Banner of the Stars addressed it by cooling peak loads via disposable coolant instead of solely relying on radiative cooling. It became a limiting factor during a large-scale fleet battle.
Sci-fi shows need designs that are "readable" by the viewer in split secons. That means unique, distinguishable silhouettes that also tell you at a glance where everything is moving in a shot. Pointy designs make that work excellently.
As for the real world: there are plenty designs that are not pointy and flying: every satellite, the ISS, the lunar lander... however, all the designs that interact with earth's atmosphere have to respect aerodynamics. Thus, just about every ascent vehicle becomes pointy. Landers are different. The Soyuz return module doesn't look particularly pointy, for instance.
They’re not? Obviously many of the spacecraft we’re used to spend a fair bit of time in the atmosphere, but even real manned spacecraft have come in different shapes and sizes (usually variations on spheres and/or cones).
If you are going fast enough, my understanding is that the interstellar medium is actually not that empty and such a shape might make sense again. At least that is the reason given in the Revelation Space saga.
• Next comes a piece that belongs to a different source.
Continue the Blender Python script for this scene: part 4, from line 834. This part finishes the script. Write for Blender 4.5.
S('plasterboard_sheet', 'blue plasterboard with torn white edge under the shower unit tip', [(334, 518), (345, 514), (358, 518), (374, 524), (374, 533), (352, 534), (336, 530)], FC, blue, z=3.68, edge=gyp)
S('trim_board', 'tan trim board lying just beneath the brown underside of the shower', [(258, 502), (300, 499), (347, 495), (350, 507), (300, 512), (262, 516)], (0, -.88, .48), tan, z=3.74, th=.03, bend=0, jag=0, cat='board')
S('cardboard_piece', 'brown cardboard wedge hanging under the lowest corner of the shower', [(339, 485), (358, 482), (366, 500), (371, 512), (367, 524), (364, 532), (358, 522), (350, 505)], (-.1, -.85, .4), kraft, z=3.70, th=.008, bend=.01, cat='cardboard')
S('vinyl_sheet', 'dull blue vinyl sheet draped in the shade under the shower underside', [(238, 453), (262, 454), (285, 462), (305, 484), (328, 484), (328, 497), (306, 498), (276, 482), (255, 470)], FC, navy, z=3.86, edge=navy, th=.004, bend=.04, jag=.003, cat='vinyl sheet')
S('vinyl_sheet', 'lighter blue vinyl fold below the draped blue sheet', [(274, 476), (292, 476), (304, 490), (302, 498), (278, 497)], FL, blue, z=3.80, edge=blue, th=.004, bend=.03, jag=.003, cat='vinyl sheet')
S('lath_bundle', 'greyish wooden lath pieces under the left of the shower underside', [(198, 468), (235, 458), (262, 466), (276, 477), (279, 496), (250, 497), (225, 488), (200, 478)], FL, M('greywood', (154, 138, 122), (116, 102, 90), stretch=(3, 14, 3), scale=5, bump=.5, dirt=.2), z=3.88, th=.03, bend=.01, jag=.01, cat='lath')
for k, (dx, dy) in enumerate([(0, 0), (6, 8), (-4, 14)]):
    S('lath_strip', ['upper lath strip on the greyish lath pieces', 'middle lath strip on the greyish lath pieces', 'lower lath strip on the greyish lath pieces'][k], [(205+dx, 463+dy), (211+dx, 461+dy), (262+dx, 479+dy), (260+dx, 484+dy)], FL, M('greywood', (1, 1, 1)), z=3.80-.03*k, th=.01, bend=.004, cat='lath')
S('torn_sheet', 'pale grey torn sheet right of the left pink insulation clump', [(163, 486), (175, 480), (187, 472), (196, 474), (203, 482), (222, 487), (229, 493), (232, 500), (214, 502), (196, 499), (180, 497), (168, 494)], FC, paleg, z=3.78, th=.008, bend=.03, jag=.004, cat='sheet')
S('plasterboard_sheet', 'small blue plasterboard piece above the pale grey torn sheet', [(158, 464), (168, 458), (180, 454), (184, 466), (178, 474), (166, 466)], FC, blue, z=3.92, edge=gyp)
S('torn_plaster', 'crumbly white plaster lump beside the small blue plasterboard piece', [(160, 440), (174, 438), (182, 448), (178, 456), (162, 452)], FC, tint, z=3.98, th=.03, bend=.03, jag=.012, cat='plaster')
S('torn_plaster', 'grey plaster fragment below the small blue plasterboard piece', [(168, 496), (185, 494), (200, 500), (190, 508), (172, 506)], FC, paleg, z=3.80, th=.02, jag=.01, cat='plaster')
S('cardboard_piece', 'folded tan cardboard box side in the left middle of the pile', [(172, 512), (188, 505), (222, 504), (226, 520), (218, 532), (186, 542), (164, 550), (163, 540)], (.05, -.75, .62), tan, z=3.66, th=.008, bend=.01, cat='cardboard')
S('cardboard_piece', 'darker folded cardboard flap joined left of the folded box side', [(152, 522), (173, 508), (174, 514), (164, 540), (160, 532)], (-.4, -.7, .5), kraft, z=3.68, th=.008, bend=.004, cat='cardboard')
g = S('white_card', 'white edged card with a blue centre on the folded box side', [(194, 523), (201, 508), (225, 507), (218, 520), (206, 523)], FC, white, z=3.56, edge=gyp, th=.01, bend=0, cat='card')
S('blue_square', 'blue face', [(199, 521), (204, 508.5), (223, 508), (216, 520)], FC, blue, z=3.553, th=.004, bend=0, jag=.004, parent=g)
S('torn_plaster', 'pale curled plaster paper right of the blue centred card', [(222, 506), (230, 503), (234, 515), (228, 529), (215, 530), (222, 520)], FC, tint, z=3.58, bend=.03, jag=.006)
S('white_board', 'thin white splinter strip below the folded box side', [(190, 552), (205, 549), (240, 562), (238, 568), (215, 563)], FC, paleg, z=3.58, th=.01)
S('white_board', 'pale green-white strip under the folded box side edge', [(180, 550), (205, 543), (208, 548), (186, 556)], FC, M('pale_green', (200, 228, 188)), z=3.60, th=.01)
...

We don't yet need to go through interstellar medium. Currently vehicles which need to go through atmosphere are pointy. Vehicles which do not are not pointy (all current satellites).
In SciFi many ships have a military purpose and should be designed around the guns and the engines. Everything else used cramed in where there is space.
I’m guessing it’s because of the need to go through our atmosphere first.
Wouldn’t an omnidirectional saucer-like shape (or spherical for larger ships) be more practical in 3D vacuum?